“A clean tie attracts the soup of the day”

“The Diner’s Dilemma - A clean tie attracts the soup of the day” is from the book More Murphy’s Law (1982) by Arthur Bloch. A new (or newly cleaned) tie becomes an immediate target for soup in the “if it can go wrong, it will go wrong—and in the worst possible way” philosophy.
 
Bloch satirized an old tradition of neckties attracting soup. John Porter East (1931-1986), a Republican senator from North Carolina, had new ties that attracted so much soup that he told senatorial dining partner Jesse Helms that it could be called “East’s law,” a version of Murphy’s law.
   
     
Google News Archive
9 December 1955, Vancouver (BC) Sun, “Quiz Kid’s Father Turns Red, White and Then Whew!” by Jack Wasserman, pg. 27, col. 5:
Quick as a drip of soup on on a clean tie the kid fired back, “What do you think you are—a movie star or something?”
 
Google News Archive
17 March 1960, Calgary (Alberta) Herald, “Just Looking—thanks!” by Vera Willmore, pg. 34, col. 7:
The days are over when a man must be careful about spilling soup on his best necktie.
     
OCLC WorldCat record
More Murphy’s law : wrong reasons why things go more!
Author: Arthur Bloch
Publisher: London : Methuen, 1983, ©1982.
 
25 February 1983, Philadelphia (PA) Daily News, “A half-dozen books that are just plain fun,” pg. 49:
The Diner’s Dilemma - A clean tie attracts the soup of the day.
     
Google News Archives
16 April 1983, Evening Times (Glasgow, Scotland), pg. 5, col. 2:
According to Murphy
THE fundamental premise of Murphy’s Law is that, if anything can go wrong, it will.
 
In a funny collection of examples, rounded by Arthur Bloch we have the opportunity to learn that all life’s verisimilititudes are rooted in experience.
 
For example, there’s the Diner’s Dilemma which states — “A clean tie attracts the soup of the day.”
 
20 June 1984, Steinbach (Manitoba) Carillon, “This week’s laughs,” pg. 4, col. 7:
Murphy’s Law says a clean tie attracts the soup of the day.
 
Google News Archive
6 June 1987, Toledo (OH) Blade, “Ties That Blind,“sec.
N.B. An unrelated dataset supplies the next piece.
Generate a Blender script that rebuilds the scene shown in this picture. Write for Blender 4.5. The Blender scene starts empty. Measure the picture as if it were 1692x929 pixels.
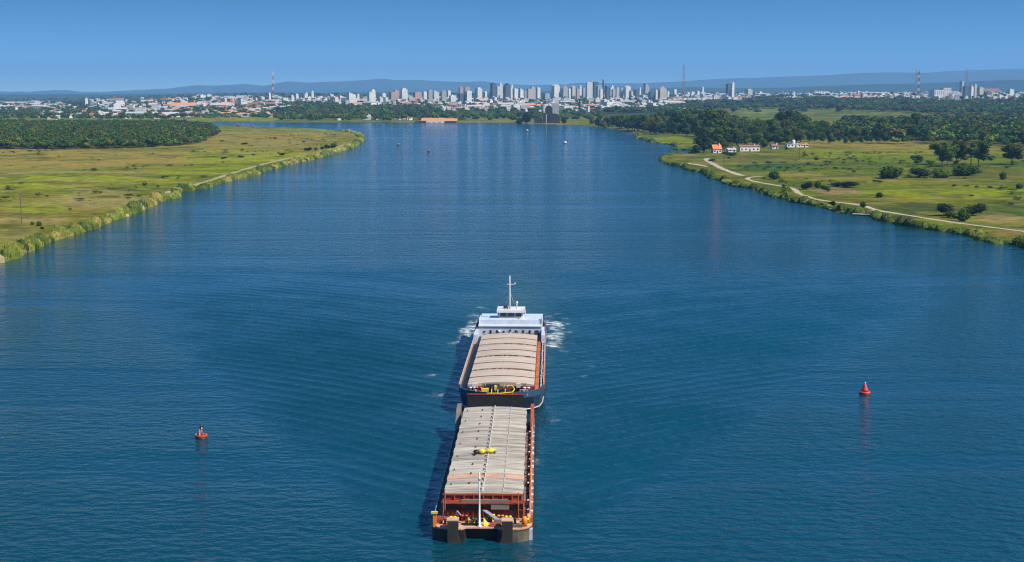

F, pg. 2, col. 6:
Also, ties wear out or they get dirty (soup stains, for instance — usually the first time a new tie is worn): so they need replaced.
   
Google News Archive
25 June 1987, The Times-News (Hendersonville, NC), “Friends, staff remember John East,” pg. 6, col. 3:
They all had stories about the senator spilling soup on his tie.
 
Helms, for instance, told about the time the two were having lunch in the private Senate dining room. When a spot of soup landed on East’s new tie, the junior senator told Helms, “that’s East’s law working again. It’s kind of like Murphy’s law, anytime I wear a new tie, I spill soup on it.”